Cin Ve Şeytanı Ayıran Özellikler

  

  Şeytan ve cinler arasında ki farklar ve insanlara olan etkilerinden söz edeceğiz. Cinler, insanın doğrudan beynine, aklına, düşünce sistemine nüfuz edebilirler o bölgeleri tesir altına alarak (korku, endişe, ürperti, hayal kurma gibi ve sebebsiz yere ağrılar verebilirler. Şeytan ise farklıdır, o yaratılış gereği kalbe ve inanç merkezine nüfuz eder yani bedenimizin en hassa noktasına nefsimixe hükmetmeye çalışır. Kalbin yanında bulunan lümme-i şeytaniye denilen yerde, devamlı surette insana vesvese verir, onu ifsad etmeye çalışır.
 
  Şeytan, en büyük düşman olduğu halde, gerektiğinde cinleri, gerektiğinde habis ruhları, gerektiğinde ise insi şeytanları kullanarak, kötülüklerini bunlar vasıtasıyla sergileyerek varlığım insanlara unutturmaya çalışır.

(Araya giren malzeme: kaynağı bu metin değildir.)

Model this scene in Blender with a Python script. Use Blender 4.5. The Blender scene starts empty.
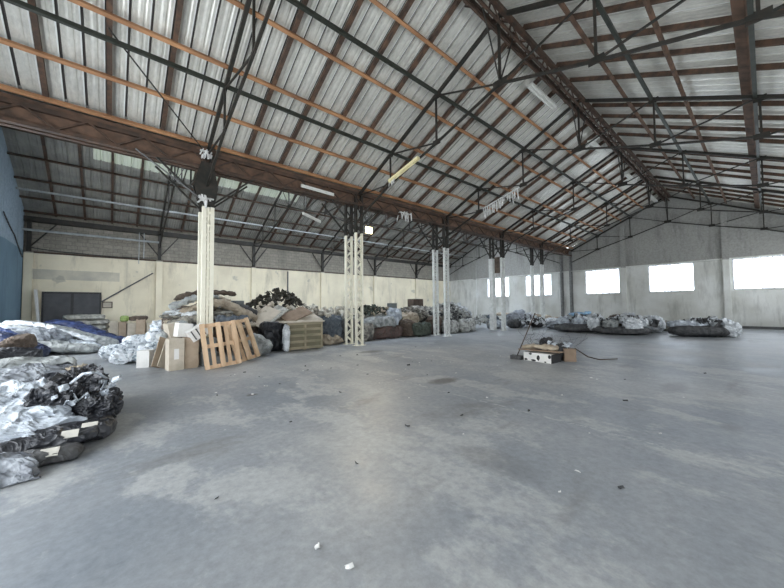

Bu gaflet içeren durumdan kurtulmak için, insanın inancı kuvvetli, düşünce ufku berrak, temiz kalbe, hizmet şuurundaki insanlarla münasebetinin çok olması, hakikat derslerinin yapıldığı sohbetlere sık sık gitmesi ve dünyayı bir maddiyata dayalı olarak değil misafirhane yani bir gün öleceğini bilerek yaşaması gerekir.( En zoru bu olsa gerek maalesef hayatımız her noktası maddiyata bağlı olduğunu düşünürsek) Allah yardımcımız olsun. Özellikle sosyete kesiminde bulunup da, sırf macera olsun diye böyle seans düzenleyenler “Mevlana’nın ruhu geldi, falan kimsenin ruhu gitti” diyerek, cinler tarafından aldatıldıklarının ve oyuncakları haline geldiklerinin farkına varmaz ve inançlarında bir şüphe belirir. Birçokları cinlerin aldatmasıyla ibadeti de bırakır. İnsan için en büyük zarar, en kötü hastalık, Allah’dan uzaklaşmaktır ve şeytan bu konuda tuzağına düşen kimseye acımaz.
  Şeytan bir kişide de olsa amacına ulaşmayı hedeflemiş olacaktır. İnsanlar bu gibi cin oyunları, cin çağırma, ruh daveti, seans gibi şeylerle meşgul olup, cinleri görmek sevdası yerine, temiz bir kalble, iyi bir niyetle, iman hakikatlerini anladıktan sonra, nefis terbiyesi neticesinde mânen terakki ederek ulvî ruhlarla, büyük zâtlarla, Allah’ın izniyle görüşebilir. Böyle bir makama erişen insan, cinlerle görüşmeyi onlara soru sormayı veya onlardan herhangi bir bilgi öğrenmeyi ne yapsın. Saten cinler sadece yalan atmaktan başka hiç bir şey yapmamaktadır. Önümüzde, boyutları bizce tam belli olmayan bir metafizik âlem vardır ve cinler bu âlemin sakinlerinden ancak bir çeşididir. Kur’ân-ı Kerim’in hakikatlarıyla, gerçekleri görebilen gözlerle, bu âlemi keşfetmeye ve Allah’ın izni ile fethetmeye devam edeceğiz. Bu sahada ilim ve bilgilerimiz arttıkça, cinleri birçok sahada istihdam edeceğiz. Yeryüzünün ilk sakinlerini olduğunu ve hüküm sürdüklerinde döktükleri kanıda unutmamak lazım.